G7 nears a day of reckoning
THE meeting of the Group of Seven in Tokyo yesterday was to pressure Japan to get in line with the international programme to bring the Asian financial crisis under control. But, while the crisis talks may have calmed jittery financial markets in the short run, they are unlikely to to improve the prospects for the world economy in the long run.
"Are there going to be policy changes as a result of the meeting?" said Andrew Smithers, a Japanese specialist at the City investment advisory firm Smithers & Co. "Yes, I think so. Will the policy changes make much of a difference?
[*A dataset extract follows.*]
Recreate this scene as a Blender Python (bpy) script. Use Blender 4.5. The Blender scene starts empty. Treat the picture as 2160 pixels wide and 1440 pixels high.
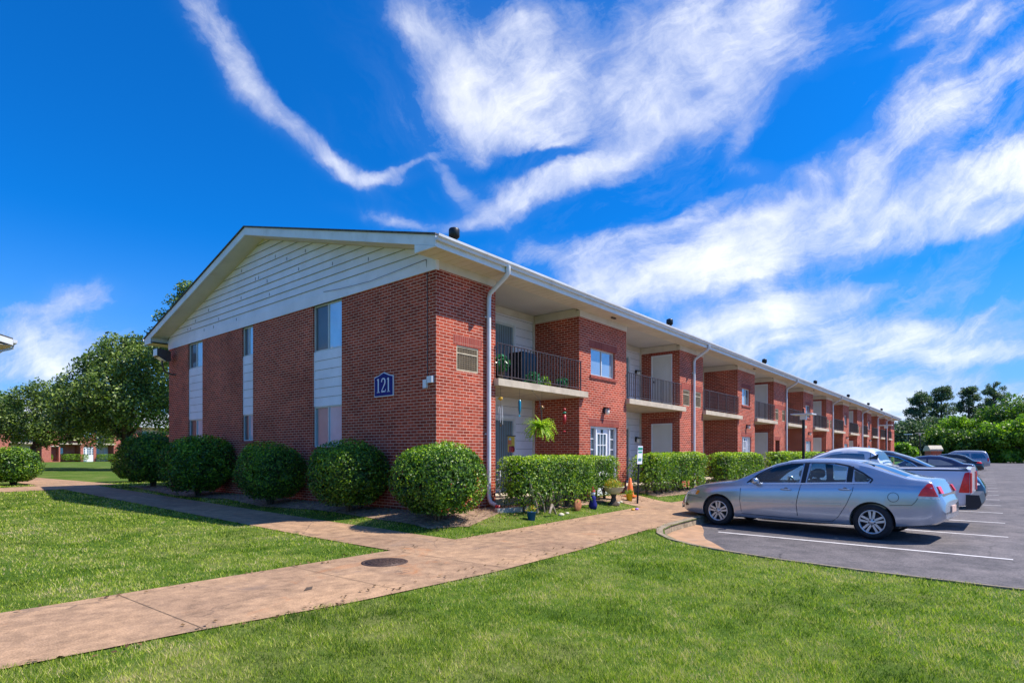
import bpy, bmesh, math, random
import numpy as np
from mathutils import Vector, Matrix
from mathutils.geometry import tessellate_polygon
random.seed(7); RNG = np.random.default_rng(7)
R = math.radians
SC = bpy.context.scene
COL = SC.collection
GZL = -0.15                      # level of the parking lot

# ------------------------------------------------------------------ materials
def nt(name):
    m = bpy.data.materials.new(name); m.use_nodes = True
    t = m.node_tree; t.nodes.clear()
    o = t.nodes.new('ShaderNodeOutputMaterial')
    return m, t, o
def N(t, typ, ins=None, **props):
    n = t.nodes.new(typ)
    for k, v in props.items(): setattr(n, k, v)
    for k, v in (ins or {}).items():
        if isinstance(v, bpy.types.NodeSocket): t.links.new(v, n.inputs[k])
        else: n.inputs[k].default_value = v
    return n
def rgb(c): return (c[0], c[1], c[2], 1.0)
def mixc(t, fac, a, b, mode='MIX'):
    n = t.nodes.new('ShaderNodeMix'); n.data_type = 'RGBA'; n.blend_type = mode
    for i, v in ((0, fac), (6, a), (7, b)):
        if isinstance(v, bpy.types.NodeSocket): t.links.new(v, n.inputs[i])
        else: n.inputs[i].default_value = v if i == 0 else rgb(v)
    return n.outputs[2]
def ramp(t, fac, stops):
    n = t.nodes.new('ShaderNodeValToRGB'); e = n.color_ramp.elements
    while len(e) < len(stops): e.new(0.5)
    for k, (p, c) in enumerate(stops):
        e[k].position = p; e[k].color = rgb(c) if not isinstance(c, (int, float)) else (c, c, c, 1)
    t.links.new(fac, n.inputs[0]); return n.outputs[0]
def noise(t, vec, scale, detail=4, rough=0.55, dist=0.0, w=None):
    n = N(t, 'ShaderNodeTexNoise', {'Scale': scale, 'Detail': detail, 'Roughness': rough, 'Distortion': dist})
    if vec is not None: t.links.new(vec, n.inputs['Vector'])
    return n.outputs['Fac']
def pm(name, col, rough=0.6, metal=0.0, var=0.12, scale=6.0, bump=0.0, bscale=60.0, coat=0.0, spec=0.5, dirt=None):
    m, t, o = nt(name)
    tc = N(t, 'ShaderNodeTexCoord').outputs['Object']
    f = noise(t, tc, scale)
    dark = tuple(c * (1 - var * 1.6) for c in col); lite = tuple(min(1, c * (1 + var)) for c in col)
    c = ramp(t, f, [(0.3, dark), (0.7, lite)])
    if dirt:
        f2 = noise(t, tc, 1.7, 8, 0.7)
        c = mixc(t, ramp(t, f2, [(0.52, 0.0), (0.75, 0.55)]), c, dirt)
    b = N(t, 'ShaderNodeBsdfPrincipled', {'Base Color': c, 'Roughness': rough, 'Metallic': metal, 'Coat Weight': coat, 'Specular IOR Level': spec})
    if coat: b.inputs['Coat Roughness'].default_value = 0.04
    if bump:
        bn = N(t, 'ShaderNodeBump', {'Height': noise(t, tc, bscale, 5), 'Strength': bump, 'Distance': 0.01})
        t.links.new(bn.outputs[0], b.inputs['Normal'])
    t.links.new(b.outputs[0], o.inputs[0]); return m
def brick_mat(name, bw=0.2032, rh=0.0677, off=0.5, c1=(0.49, 0.082, 0.040), c2=(0.25, 0.038, 0.020), mort=(0.80, 0.50, 0.39), ms=0.0062):
    m, t, o = nt(name)
    uv = N(t, 'ShaderNodeUVMap').outputs[0]
    b = N(t, 'ShaderNodeTexBrick', {'Vector': uv, 'Color1': rgb(c1), 'Color2': rgb(c2), 'Mortar': rgb(mort), 'Scale': 1.0,
        'Mortar Size': ms, 'Mortar Smooth': 0.25, 'Bias': -0.1, 'Brick Width': bw, 'Row Height': rh}, offset=off, squash=1.0)
    f = noise(t, uv, 1.1, 6, 0.6)
    c = mixc(t, 0.6, b.outputs['Color'], ramp(t, f, [(0.3, (0.72, 0.7, 0.7)), (0.7, (1.15, 1.12, 1.1))]), 'MULTIPLY')
    fb = noise(t, uv, 0.33, 7, 0.7, 0.8)
    c = mixc(t, 0.55, c, ramp(t, fb, [(0.34, (0.62, 0.58, 0.58)), (0.5, (1, 1, 1)), (0.66, (1.18, 1.14, 1.12))]), 'MULTIPLY')
    f2 = noise(t, uv, 45, 3, 0.6)
    c = mixc(t, 0.5, c, ramp(t, f2, [(0.3, (0.75, 0.75, 0.75)), (0.7, (1.2, 1.2, 1.2))]), 'MULTIPLY')
    bn = N(t, 'ShaderNodeBump', {'Height': b.outputs['Fac'], 'Strength': 0.6, 'Distance': 0.006}, invert=True)
    p = N(t, 'ShaderNodeBsdfPrincipled', {'Base Color': c, 'Roughness': 0.85, 'Specular IOR Level': 0.2, 'Normal': bn.outputs[0]})
    t.links.new(p.outputs[0], o.inputs[0]); return m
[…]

No, I don't think so."
Mr Smithers sees Washington-led Western efforts to bludgeon Japan into cutting taxes to stimulate its economy while letting its weak banks go bankrupt to purge its paralysed financial system as a classic case of cultures not communicating. "Americans believe in action for action's sake," he said. "The Japanese take the Buddhist view that all action leads to suffering."
The result is a stalemate that will inexorably spread recession from East to West, say Mr Smithers and the other bears. Gradually, they say, Japan has been sucked into the Asian crisis. Japan's recession has prompted a run on the yen. On Wednesday President Clinton, fearful that China might devalue the yuan to protect itself against the falling yen, ordered the US Federal Reserve Bank to intervene in currency markets to prop up the yen.
This measure calmed increasingly panicky currency and stock markets, and bought world leaders time to consider the situation. If Japan finds a way to bring its recession under control, fears of a worldwide slump will vanish. If, however, Japan's recession worsens, then Western companies' profits will be hit. This will frighten Western investors. This will lead, at some point, to a run on US shares, and a collapse of the US stock market.
To this doomsday scenario, the bulls, led by deputy US treasury secretary Lawrence Summers, say: Nonsense, Japan will emerge from its recession
Who's right? The world economy is in uncharted waters. What's clear, however, is that some sort of reckoning appears to be approaching. The British and American economies are at the peak of their cycles. Economic life will get tougher for the next year or so. How much tougher is the question on which all sorts of fortunes - not least those of the Government - hinge.